But is it criminal?
Lindsey Graham appears to have committed a felony.
On Monday, Georgia Secretary of State Brad Raffensperger—who, like Graham, is a Republican—told the Washington Post that Graham asked him if he could throw out all mail ballots from counties with a high rate of signature mismatch. Raffensperger later clarified that he believed Graham wanted his office to throw out valid, legally cast ballots. The senator has contested this account.
Graham’s alleged request is unseemly and corrupt. But is it criminal? In short, yes, according to multiple Georgia election law experts. If Raffensperger’s account is true, there is virtually no doubt that Graham committed a crime under Georgia law.
But nothing will happen to him as a result.
It might be tempting to dismiss Graham’s alleged interference as unscrupulous strategizing blown out of proportion. But Georgia has a sordid history of prosecuting putative voter fraud involving far more innocent conduct. Graham does not deserve a pass simply because he is a wealthy white senator.
More the opposite, I would think – because he’s a rich white senator he has far more power and opportunity to steal an election than your random citizen. It’s not more forgivable because he’s a senator, it’s much much much less so.

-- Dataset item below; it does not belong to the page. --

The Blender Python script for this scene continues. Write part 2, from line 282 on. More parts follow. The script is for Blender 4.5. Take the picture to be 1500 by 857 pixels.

Your point reminds me of a ridiculous argument I had with my department as a graduate student many many years ago. They were rolling out some kind of ‘ethics in x’ module which they’d billed as something like ‘what you’re allowed to get away with’–I was disgusted that I had to explain to them that an ‘ethics in x’ module for our profession should be about how we as x’s were MORE accountable and MORE visible than ‘civilians’; we should be debating how to bring stronger ethical positions into our work, as people with influence on the wider world, what those positions should be, and how we could enact and enforce them, not talking about what our minimum standards are and what the existing law says we can and can’t get away with.
guest,
I can only say that my experience comports with yours. To some extent, I understand it — for example, the ethics exam that lawyers are required to take tests your knowledge of the ethical rules. That’s as it should be; an exam that asked “what would you do” would be trivial to pass, because (except in those rare situations where you are caught between two ethical rules) you could always answer with the most conservative answer and thus ensure a high score.
But my (required) ethics class in law school was similar: everything was focused on the rules. In fairness, I should say that the professor was trying to create the “caught between two rules” scenario by arguing that one’s duty as a zealous advocate required one to do everything that might possibly help your client, even at the expense of sacrificing your reputation and credibility etc. Arguments that “but presumably my clients, including this one, hire me for my credibility and reputation” were rejected.
That is, certainly, one point of view. But my recollection (and granted, it’s been decades now) is that there wasn’t an ethics course on offer that really tried to grapple with the actual morality of legal practice. I did have one professor who addressed it, in a non-ethics course, which is one of the many reasons why she was my favorite.
On reflection, I realise that at the time I was probably naively misunderstanding what ‘ethics in x’ is actually supposed to be about. I mean, our company has a mandatory ‘ethics in business’ training which is designed to, as you say, make sure we know what is and isn’t legal, and provide a more detailed assessment of what might be considered ‘edge cases’ or where the law might not be perfectly understandable to laypeople (‘is it considered bribery if you take a potential client to lunch?’). What I as a grad student thought ‘ethics in x’ meant was ‘how can we practice x ethically, and how can we come to consensus, as a profession, to answer this question?’
To be fair to me and other students, however, our department only started explicitly addressing the concept of ‘ethics in x’ in response to advocacy from a student group inspired by this organisation:
https://en.wikipedia.org/wiki/International_Student/Young_Pugwash
So we were certainly asking for and expecting the latter even if we got the former; maybe we weren’t explicit enough to the department about what we wanted and expected.